Take, for example, the "don't care" symbol apart from any other
operators. There are several polynomial algorithms deciding whether a set of
patterns matches an input text. For example, Kucherov and Rusinowitch
http://dx.doi.org/10.1007/3-540-60044-2_46
define a pattern as a word w_1#w_2#...#w_n where each w_i is a word (not a regular expression) and "#" is a variable length "don't care" symbol not contained in either of w_i. They derive an O((|t| + |P|) log |P|) algorithm for matching a set of patterns P against an input text t, where |t| is the length of the text, and |P| is the length of all the words in P.
It would be interesting to know how these complexity measures combine and what
is the complexity measure of the matching problem for regular expressions with
backreferences, "don't care" and other interesting features of practical
regular expressions.
Alas, I haven't said a word about Python... :)

Depends on what you define by regex. If you allow operators of concatenation, alternative and Kleene-star, the time can actually be O(m*n+m), where m is size of a regex and n is length of the string. You do it by constructing a NFA (that is linear in m), and then simulating it by maintaining the set of states you're in and updating that (in O(m)) for every letter of input.
Things that make regex parsing difficult:
parentheses and backreferences: capturing is still OK with the aforementioned algorithm, although it would get the complexity higher, so it might be infeasable. Backreferences raise the recognition power of the regex, and its difficulty is well
positive look-ahead: is just another name for intersection, which raises the complexity of the aforementioned algorithm to O(m^2+n)
negative look-ahead: a disaster for constructing the automaton (O(2^m), possibly PSPACE-complete). But should still be possible to tackle with the dynamic algorithm in something like O(n^2*m)
Note that with a concrete implementation, things might get better or worse.

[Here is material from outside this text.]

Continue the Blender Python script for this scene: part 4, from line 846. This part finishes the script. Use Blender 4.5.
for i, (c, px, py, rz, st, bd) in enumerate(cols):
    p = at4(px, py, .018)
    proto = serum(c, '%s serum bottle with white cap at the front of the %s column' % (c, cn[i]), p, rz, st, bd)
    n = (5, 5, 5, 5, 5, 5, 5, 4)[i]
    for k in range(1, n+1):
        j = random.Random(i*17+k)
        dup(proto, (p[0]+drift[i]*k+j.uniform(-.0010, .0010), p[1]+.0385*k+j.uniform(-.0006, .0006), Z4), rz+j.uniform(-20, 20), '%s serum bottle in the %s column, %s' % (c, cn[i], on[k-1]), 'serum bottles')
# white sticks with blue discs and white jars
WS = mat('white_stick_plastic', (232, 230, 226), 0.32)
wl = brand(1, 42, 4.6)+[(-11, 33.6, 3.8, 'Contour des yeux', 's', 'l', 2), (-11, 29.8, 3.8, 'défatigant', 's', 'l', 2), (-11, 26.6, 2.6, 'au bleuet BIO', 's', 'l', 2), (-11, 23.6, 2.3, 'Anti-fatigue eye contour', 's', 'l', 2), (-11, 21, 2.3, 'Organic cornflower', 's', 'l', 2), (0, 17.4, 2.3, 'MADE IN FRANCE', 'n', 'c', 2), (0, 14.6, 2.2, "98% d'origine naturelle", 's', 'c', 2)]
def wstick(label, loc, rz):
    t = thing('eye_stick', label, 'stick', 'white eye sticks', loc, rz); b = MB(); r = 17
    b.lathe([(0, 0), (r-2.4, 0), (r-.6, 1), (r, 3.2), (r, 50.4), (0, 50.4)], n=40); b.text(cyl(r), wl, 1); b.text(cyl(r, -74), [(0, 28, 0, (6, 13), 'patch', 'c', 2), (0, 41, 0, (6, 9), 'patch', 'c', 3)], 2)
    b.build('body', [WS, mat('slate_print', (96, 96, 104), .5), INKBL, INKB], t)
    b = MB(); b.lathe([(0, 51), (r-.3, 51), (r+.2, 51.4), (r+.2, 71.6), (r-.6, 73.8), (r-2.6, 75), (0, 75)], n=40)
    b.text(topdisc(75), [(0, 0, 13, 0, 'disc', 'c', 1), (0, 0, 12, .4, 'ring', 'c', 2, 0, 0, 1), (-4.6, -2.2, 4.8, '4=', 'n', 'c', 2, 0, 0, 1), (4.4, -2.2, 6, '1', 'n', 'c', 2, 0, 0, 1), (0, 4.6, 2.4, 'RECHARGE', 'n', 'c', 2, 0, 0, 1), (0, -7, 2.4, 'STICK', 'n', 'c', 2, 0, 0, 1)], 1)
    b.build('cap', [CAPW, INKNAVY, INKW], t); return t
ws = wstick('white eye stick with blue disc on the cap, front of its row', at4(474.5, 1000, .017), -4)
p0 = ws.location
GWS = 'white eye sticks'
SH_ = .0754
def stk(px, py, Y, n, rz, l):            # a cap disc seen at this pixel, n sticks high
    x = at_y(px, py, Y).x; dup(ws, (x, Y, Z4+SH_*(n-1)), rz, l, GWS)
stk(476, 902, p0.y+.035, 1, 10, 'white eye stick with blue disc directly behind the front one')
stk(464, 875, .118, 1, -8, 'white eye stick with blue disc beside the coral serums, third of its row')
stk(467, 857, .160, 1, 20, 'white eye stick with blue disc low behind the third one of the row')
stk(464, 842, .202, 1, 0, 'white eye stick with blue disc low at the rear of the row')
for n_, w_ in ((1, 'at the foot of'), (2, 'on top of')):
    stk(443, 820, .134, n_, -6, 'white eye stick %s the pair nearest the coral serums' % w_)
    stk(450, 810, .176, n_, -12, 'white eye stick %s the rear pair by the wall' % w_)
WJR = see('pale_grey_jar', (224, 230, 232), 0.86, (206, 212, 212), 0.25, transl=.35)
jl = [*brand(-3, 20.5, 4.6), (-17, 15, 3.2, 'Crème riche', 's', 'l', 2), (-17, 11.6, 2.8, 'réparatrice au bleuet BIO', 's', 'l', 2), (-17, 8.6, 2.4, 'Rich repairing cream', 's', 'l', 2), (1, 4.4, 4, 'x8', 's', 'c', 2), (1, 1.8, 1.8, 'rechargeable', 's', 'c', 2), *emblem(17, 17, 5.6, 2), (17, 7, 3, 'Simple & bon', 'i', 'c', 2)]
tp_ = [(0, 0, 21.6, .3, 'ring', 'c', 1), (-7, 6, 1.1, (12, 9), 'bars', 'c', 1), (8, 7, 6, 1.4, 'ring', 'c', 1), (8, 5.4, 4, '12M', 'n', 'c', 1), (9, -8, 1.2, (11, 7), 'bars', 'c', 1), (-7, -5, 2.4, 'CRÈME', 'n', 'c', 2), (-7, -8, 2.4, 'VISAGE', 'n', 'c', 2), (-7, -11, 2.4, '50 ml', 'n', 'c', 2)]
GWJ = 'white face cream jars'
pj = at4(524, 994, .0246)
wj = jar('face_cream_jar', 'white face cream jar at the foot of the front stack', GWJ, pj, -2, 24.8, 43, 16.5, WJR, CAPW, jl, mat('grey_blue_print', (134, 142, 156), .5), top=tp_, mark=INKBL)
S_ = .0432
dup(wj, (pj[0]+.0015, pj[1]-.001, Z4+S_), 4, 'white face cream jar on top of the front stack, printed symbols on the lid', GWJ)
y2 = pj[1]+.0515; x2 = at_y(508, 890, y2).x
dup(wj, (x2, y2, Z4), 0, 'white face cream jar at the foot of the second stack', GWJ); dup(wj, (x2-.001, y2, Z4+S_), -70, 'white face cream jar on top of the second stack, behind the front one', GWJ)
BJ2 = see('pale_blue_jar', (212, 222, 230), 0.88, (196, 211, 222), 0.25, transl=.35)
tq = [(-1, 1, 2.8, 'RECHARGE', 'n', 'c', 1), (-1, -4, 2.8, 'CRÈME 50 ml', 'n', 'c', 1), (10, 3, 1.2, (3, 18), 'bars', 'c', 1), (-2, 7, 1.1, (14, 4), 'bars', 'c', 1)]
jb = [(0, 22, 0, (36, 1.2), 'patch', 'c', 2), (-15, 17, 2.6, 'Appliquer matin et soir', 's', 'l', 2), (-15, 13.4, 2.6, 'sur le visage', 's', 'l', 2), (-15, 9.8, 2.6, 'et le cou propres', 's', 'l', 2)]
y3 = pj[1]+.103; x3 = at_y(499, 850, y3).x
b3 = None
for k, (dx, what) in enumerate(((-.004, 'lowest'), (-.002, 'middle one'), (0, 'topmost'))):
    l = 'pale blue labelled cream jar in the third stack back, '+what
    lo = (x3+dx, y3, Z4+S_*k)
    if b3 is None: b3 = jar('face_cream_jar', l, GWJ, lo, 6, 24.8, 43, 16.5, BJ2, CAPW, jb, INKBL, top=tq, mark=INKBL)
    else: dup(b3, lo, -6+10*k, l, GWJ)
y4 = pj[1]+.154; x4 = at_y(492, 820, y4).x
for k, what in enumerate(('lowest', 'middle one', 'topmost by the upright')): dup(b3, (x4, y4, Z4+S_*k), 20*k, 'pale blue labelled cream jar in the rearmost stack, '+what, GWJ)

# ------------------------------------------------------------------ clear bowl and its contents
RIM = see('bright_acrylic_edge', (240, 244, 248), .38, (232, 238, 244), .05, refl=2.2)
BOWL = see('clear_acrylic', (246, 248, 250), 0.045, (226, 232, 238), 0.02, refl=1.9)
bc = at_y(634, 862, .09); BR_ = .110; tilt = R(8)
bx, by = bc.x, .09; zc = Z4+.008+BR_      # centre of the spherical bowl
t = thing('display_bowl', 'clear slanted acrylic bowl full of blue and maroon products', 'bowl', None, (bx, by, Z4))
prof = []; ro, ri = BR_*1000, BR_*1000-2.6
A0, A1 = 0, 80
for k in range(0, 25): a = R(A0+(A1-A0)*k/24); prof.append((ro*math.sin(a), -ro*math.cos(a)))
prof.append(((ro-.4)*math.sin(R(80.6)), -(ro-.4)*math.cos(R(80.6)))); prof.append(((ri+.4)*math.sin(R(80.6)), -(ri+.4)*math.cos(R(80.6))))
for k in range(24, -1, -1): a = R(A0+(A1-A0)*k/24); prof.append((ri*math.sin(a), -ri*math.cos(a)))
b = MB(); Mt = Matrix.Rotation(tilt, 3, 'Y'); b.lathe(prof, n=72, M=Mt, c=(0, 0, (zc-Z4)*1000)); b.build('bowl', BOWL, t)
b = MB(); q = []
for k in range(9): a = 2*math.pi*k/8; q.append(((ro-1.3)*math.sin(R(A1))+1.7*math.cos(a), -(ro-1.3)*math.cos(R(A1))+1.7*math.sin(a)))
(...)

As a rule of thumb, simple features should be fast enough, and unambiguous (eg. not like a*a*) regexes are better.

To delve into theprise's answer, for the construction of the automaton, O(2^m) is the worst case, though it really depends on the form of the regular expression (for a very simple one that matches a word, it's in O(m), using for example the Knuth-Morris-Pratt algorithm).

Depends on the implementation. What language/library/class? There may be a best case, but it would be very specific to the number of features in the implementation.

You can trade space for speed by building a nondeterministic finite automaton instead of a DFA. This can be traversed in linear time. Of course, in the worst case this could need O(2^m) space. I'd expect the tradeoff to be worth it.

If you're after matching and substitution, that implies grouping and backreferences.
Here is a perl example where grouping and backreferences can be used to solve an NP complete problem:
http://perl.plover.com/NPC/NPC-3SAT.html
This (coupled with a few other theoretical tidbits) means that using regular expressions for matching and substitution is NP-complete.
Note that this is different from the formal definition of a regular expression - which don't have the notion of grouping - and match in polynomial time as described by the other answers.

In python's re library, even if a regex is compiled, the complexity can still be exponential (in string length) in some cases, as it is not built on DFA. Some references here, here or here.